The Pentagon’s former director of research and engineering for modernization chaired a panel for the Air Force in 2015 that examined the threat posed to U.S. security by high-tech weapons like hypersonic missiles. They concluded that it was a major issue that wasn’t going away.
“One of the members of the panel wanted to title the study: ’We’re Screwed.’ That was 10 years ago,” said Mark Lewis, now CEO of Purdue University’s Applied Research Institute. “We sounded the alarm that we were in a race. We’re still in a race and we’re falling further behind.”
On Tuesday, Mr. Lewis was part of a panel hosted by The Washington Times’ Threat Status on the technology required for President Trump’s Golden Dome missile defense initiative.
Mr. Lewis said the U.S. must accelerate offensive and defensive capabilities versus the missile threat from its adversaries.
“Every time we war-gamed various scenarios when I was at the Pentagon, when we were facing an adversary that had these advanced missile capabilities and we didn’t have an effective system or our own offensive system, we lost — every single time,” he said. “We need these capabilities if we’re going to compete with our potential peer adversaries.”

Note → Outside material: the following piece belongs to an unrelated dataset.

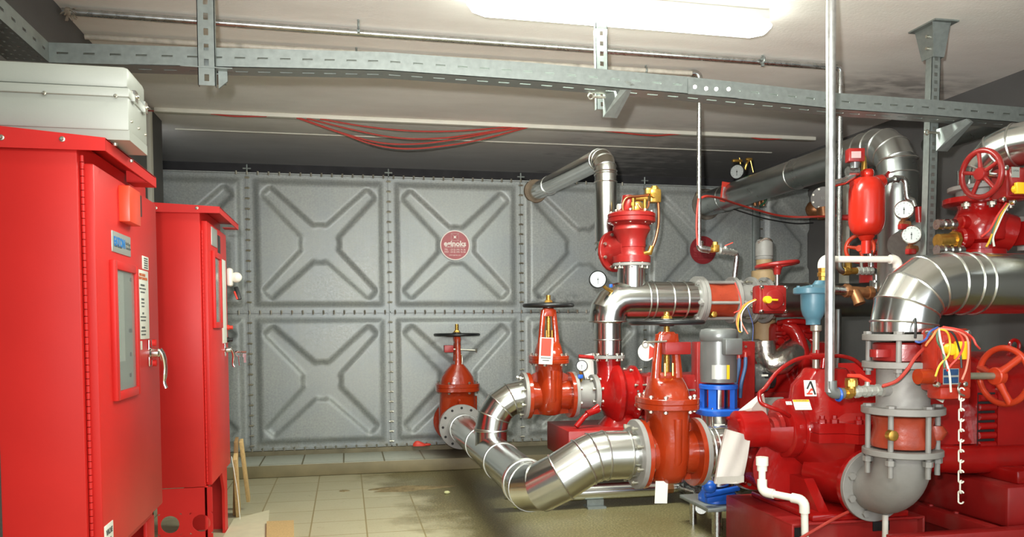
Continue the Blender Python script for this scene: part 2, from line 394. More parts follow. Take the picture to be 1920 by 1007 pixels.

Retired Air Force Lt. Gen. Christopher Bogdan said relying on ground-based interceptors won’t be sufficient to counter a barrage of enemy ballistic missiles.
“A space-based constellation of small satellites that covers the Earth will have the ability to intercept those missiles much earlier,” said Gen. Bogdan, now executive vice president of Booz Allen Hamilton. “Each of those small satellites can do a number of things. Every satellite in the constellation can talk to and know what every other satellite knows.”
America’s Missile Defense Agency noted in 2020 that the U.S. also needed a new fire control architecture as part of its missile defense system, said Ed Zoiss, president of space and airborne systems for L3Harris Technologies.
“If you can’t see it, you can’t shoot it down,” he said. “What’s challenging with these new threats is that they become unseeable by our ground and sea-based radar systems because they have the ability to maneuver around.”
The only way for the U.S. to adequately monitor an adversary’s ballistic missiles will be to “move that fire control calculus up into space,” Mr. Zoiss said.
The panel said it should take 40 to 50 anti-ballistic missile satellites to cover U.S. territory and about 100 for worldwide coverage. Gen. Bogdan said satellites could be used as a “hit to kill” vehicle to take out the enemy missiles.
“They will have the ability to start a maneuver and then home in on those ballistic missiles and defeat them in their boost ascent phase,” he said.
Golden Dome is a system with a number of gaps that still need to be filled before it can provide a shield against ballistic missiles. The Reagan era Strategic Defense Initiative failed partly because the cost of sending thousands of satellites into space was too expensive, Gen. Bogdan said.
“But the cost of launching large constellations of small satellites have dropped so much,” he said.